İmam-Hatip Lisesi mezunlarının, cemaat-tarikat takımının (tayfa) kuru bir inatla sürdürdükleri Arapça düşkünlüğü Türkçemizin güzelliğine gölge düşürmekte; gelişmesine sekte vurmaktadır. Misal imam ve/veya müezzinlerin ağız birliği etmişçesine yineleyip (tekrar, tekerrür) durdukları "Sen bizi hayır ve hasenata nail eyle Allah'ım!" tümcesini ele alalım: Sıradan bilgi sahiplerince evet sözcüğünün karşıtı sanılsa da Arapçadaki hayır sözcüğü "iyilik" demektir. Arapça hasenat çoğul anlam taşımakta olup, "güzellikler" anlamındadır. Esma'nın, adlar; Hacer'in, taş; Kezban'ın, yalancı demek olduğunu da bilmezseniz -Kuran'dan ad koyma takıntısı ile- çocuklarınıza Hacer, Kezban, Nail-Naile demeye devam edersiniz. Bizim obada yaşıyorsanız; "Nail" denildiğinde aklınıza eski muhtar gelir misal. Ama "Oku!." diyen Tanrı'ya, "Çocuklarınıza güzel ad koyun." diyen elçisine (resul) kulak verirseniz işler değişir. "Nail eyle"nin eriştir, kavuştur demek olduğunu bilirsiniz. Türklerin, Tanrı dediğine; Arapların, el-İlâh (Allah) dediğini de haliyle... Gelin şimdi Yaradan'a yakarışımızı (dua) güzel Türkçemizle yapalım: Sen bizi iyilik ve güzelliklere eriştir/kavuştur Tanrı'm!.

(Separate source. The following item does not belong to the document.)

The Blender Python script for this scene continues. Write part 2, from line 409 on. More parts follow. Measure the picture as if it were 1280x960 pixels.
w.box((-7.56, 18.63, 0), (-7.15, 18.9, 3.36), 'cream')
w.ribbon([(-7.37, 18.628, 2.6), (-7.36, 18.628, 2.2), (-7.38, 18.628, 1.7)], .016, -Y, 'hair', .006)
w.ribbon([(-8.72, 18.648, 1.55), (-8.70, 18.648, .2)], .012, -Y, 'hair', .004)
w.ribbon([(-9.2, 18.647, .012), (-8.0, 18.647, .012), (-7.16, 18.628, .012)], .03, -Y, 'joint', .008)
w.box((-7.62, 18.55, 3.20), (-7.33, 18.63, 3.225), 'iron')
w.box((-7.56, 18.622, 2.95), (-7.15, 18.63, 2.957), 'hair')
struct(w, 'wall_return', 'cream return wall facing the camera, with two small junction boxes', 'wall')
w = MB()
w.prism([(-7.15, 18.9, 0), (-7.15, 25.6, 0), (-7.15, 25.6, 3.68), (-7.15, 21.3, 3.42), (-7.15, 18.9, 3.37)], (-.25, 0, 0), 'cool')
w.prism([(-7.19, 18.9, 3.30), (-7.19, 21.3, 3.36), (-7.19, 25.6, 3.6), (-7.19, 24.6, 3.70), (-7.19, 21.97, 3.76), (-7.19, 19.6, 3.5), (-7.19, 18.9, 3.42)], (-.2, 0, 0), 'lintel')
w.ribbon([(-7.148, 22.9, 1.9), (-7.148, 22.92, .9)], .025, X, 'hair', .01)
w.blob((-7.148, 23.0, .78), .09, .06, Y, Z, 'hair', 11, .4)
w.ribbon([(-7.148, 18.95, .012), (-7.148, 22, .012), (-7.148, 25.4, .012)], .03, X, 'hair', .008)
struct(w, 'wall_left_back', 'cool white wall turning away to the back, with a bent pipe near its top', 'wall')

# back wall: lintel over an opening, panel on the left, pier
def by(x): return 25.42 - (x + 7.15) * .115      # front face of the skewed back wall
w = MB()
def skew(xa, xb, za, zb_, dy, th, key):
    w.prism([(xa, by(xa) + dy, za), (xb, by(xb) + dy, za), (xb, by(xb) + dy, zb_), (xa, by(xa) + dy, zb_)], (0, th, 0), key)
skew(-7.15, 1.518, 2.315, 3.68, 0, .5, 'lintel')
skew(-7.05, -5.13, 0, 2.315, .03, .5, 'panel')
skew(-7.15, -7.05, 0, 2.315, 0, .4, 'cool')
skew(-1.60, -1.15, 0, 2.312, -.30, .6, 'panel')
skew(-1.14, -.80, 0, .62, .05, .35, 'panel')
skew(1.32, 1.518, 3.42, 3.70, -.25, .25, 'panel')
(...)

Az sözcükle, çok şey anlatma becerisi ile dünya dillerine fersah fersah fark atan Türkçemizin, Arapça karşısındaki açık ara üstünlüğünü görüyorsunuz. Sesli harf yönünden çok zengin olan Türkçemizin sıradan (basit) bir "-lar/-ler" takısı ile üstelik de sözcüğün okunuşunu, yazılışını değiştirmeden ortaya koyduğu dil becerisi mi sesli harf yönünden oldukça kısır olan Arapçanın tekil ve çoğul sözcüklerindeki karmakarışıklık mı?!.

Çoğul ekleri konusunu gülünç (trajikomik) bir örnekle noktalayalım. Türkçemizdeki damga sözcüğünün Arapçadaki karşılığı "harf" ve harf sözcüğünün çoğulu da huruf yani damgalar/harfler... Tekrar bir çoğul eki ile hurufat yani damga-lar-lar/harf-ler-ler... Buradan sonrasında sözcükler yetersiz (kelimeler kifayetsiz) kalmaktadır. Hurufatlar yani damga-lar-lar-lar/harf-ler-ler-ler!.. Benzer gülünçlükler İngilizce için de geçerlidir bu arada. Misal "cap", kapak demektir. Çoğulu olan caps ise kapaklar... Yeni (modern) zamanların sömürge dili olan İngilizceden aparılan bu sözcüğü, ülkemizdeki kimi düşkünler "capsler" biçiminde söyleyip, yazmaktadırlar. Yani "kapak-lar-lar" olarak!.. Haliyle bu bilgi de İngilizce düşkünlerine kapak olsun. Özetle (hülasa) ülkemizdeki "anadan doğma (üryan)" müslimler (müslim-an/müslüm-an) de artık Arapça adlar taşımakla gerçek müslim (müslüm) olun(a)mayacağını; Arapça sözcükler sayıklamakla cennette çiftlik kurul(a)mayacağını aklının bir köşesine yazmalıdır. Bülbül mü, karga mı?. Gül mü, deve sidiği -affedersiniz- dikeni mi?. Başı belli sonu belli olmayan yankılı Türkçe mi; Yesevî'nin, Yunus'un konuştuğu arı-duru, yalın (öz) Türkçe mi?!. Seçim, Olcay Han'dan (Hz. Yafes) türeyip, Oğuz Kağan'la (Zü'l-karn-eyn) yürüyen; Alp Er Tunga ile bağrı yanıp, Tomris Hatun'la serinleyen; Mete Han'la coşup, Attila ile çağlayan; Tanrı'nın ordusu, İstanbul'un fatihi müslimlerin!.